You Are Here by Colin Ellard

Author:Colin Ellard [Ellard, Colin]
Language: eng
Format: epub, mobi
ISBN: 978-0-385-53042-2
Publisher: Knopf Doubleday Publishing Group
Published: 2009-09-01T04:00:00+00:00


Understanding how our spatial cognition influences how we move and where we rest can often be used to exert a kind of social control. Many examples of this use of spatial design principles can be found in commercial buildings such as supermarkets, department stores, and shopping malls.5 In department stores, different sections can be placed as if to set the stage for a kind of story in which the shopper plays the starring role. Cosmetics are placed carefully near other adornments, such as jewelry and purses. Men’s sportswear is kept respectfully apart from the tiny black dresses women wear to the fanciest parties.

The placement and design of food courts are also carefully managed to exert control over behavior. Unlike department stores, where mall owners hope that customers will linger for as long as possible with wallets in hand, food courts are designed to discourage lingering. Such areas are usually very open. Enclosing walls, and the refuge they offer, are avoided by arranging wide aisles around the outside of the seating area that are designed to draw people to the service counters. Food courts are brightly lit, often with skylights and high ceilings. Tables are arranged in such a way as to discourage groups of diners any larger than two. The effect, very much like trying to have lunch in the middle of an overdone foyer in a suburban McMansion, is artfully contrived to encourage people to slap down their money, wolf down their food, and plunge themselves back into the shopping fray.6 Perhaps a more apt metaphor would be to imagine primitive Homo sapiens sitting down for a nice lunch in the middle of a wide open stretch of savannah. He would undoubtedly run a great risk of becoming lunch, rather than consuming it, so would be unlikely to linger for dessert.
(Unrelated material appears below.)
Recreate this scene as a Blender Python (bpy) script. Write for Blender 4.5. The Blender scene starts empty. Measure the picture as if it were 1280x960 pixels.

Shoppers might be corralled out of food courts and into highend jewelry sections by the subtle manipulations of space, but other contexts where the explicit use of the size and shape of space to exert social control on our behavior are even more extreme. In the gigantic gambling palaces of Las Vegas or Monte Carlo, shrewd designers understand that the placement of each hallway, crap table, or slot machine can influence the amount of money taken in by the casino.

Currently, there are two main theories about the best way to organize the space inside a casino in order to more quickly liberate the cash hiding in the wallets of visitors. One influential set of studies, carried out by longtime casino consultant Bill Friedman, emphasizes that the best way to maximize the yield of a casino is to focus the attention of visitors on the gambling equipment itself, especially the slot machines. To encourage this laser-beam focus, Friedman encourages the use of low ceilings, narrow aisles, and tight spaces so that the visitor is surrounded on all sides by the flashing lights and ringing bells of the slots. In addition, Friedman encourages spatial designs that explicitly work against good wayfinding—this is one context in which low spatial intelligibility would be considered a business asset.